Kollin Crompton, deputy communications director for the Republican Governors Association, summed up the new governor’s agenda: “In just a few weeks as governor, Abigail Spanberger has turned Virginia into a sanctuary state, driven major businesses out of Virginia, and pushed to raise taxes on Virginia families.”
Even the governor’s so-called “Affordable Virginia Agenda” shows little promise for lowering the cost of living. One bill mandates that public utilities spend more on energy efficiency for low-income housing, which will drive up costs for the middle class. Other bills will make it easier for cities and counties in the state to block construction of new housing, make it harder for landlords to evict delinquent tenants, and regulate healthcare premiums for smokers. Spanberger has also compelled collective bargaining with unions, most of which provide vital funding for leftists. The practice was outlawed in the state, then became optional, and will now be compulsory. These initiatives will not decrease, but rather increase the cost of living.

Then there is the matter of gun-grabbing. As Liberty Nation News’ James Fite has reported, “a dozen gun control bills – some of which had been vetoed by the previous governor – have been passed through the legislature and are either sitting on her desk or on the way … it will transform [Virginia] into a gun grabber’s dream, having more gun control in common with California, New York, and its other neighbor, Maryland.”
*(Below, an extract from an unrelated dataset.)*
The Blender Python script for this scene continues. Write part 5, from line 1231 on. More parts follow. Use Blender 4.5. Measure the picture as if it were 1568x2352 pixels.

But another turn of events is just as, if not more, appalling for many Virginians. During the 2025 campaign, it was revealed that the Democratic candidate for Attorney General, Jay Jones, had expressed a death wish for a prominent Republican on social media a few years before. He called for “two bullets to the head … Only when people feel pain personally do they move on policy,” adding that he would “piss on” the graves of certain Republican delegates, and describing Republican lawmakers as “evil” and that they would be “breeding little fascists.” One might have thought Jones would be forced out of the race. Instead, he stayed in and won by seven points. So Virginia’s top law enforcement authority is now a man who publicly expressed his wish to murder a political opponent.
It is a sad state of affairs for so many of us who have called Virginia home. The fact that the Commonwealth was the linchpin for America’s founding has never seemed such a distant memory.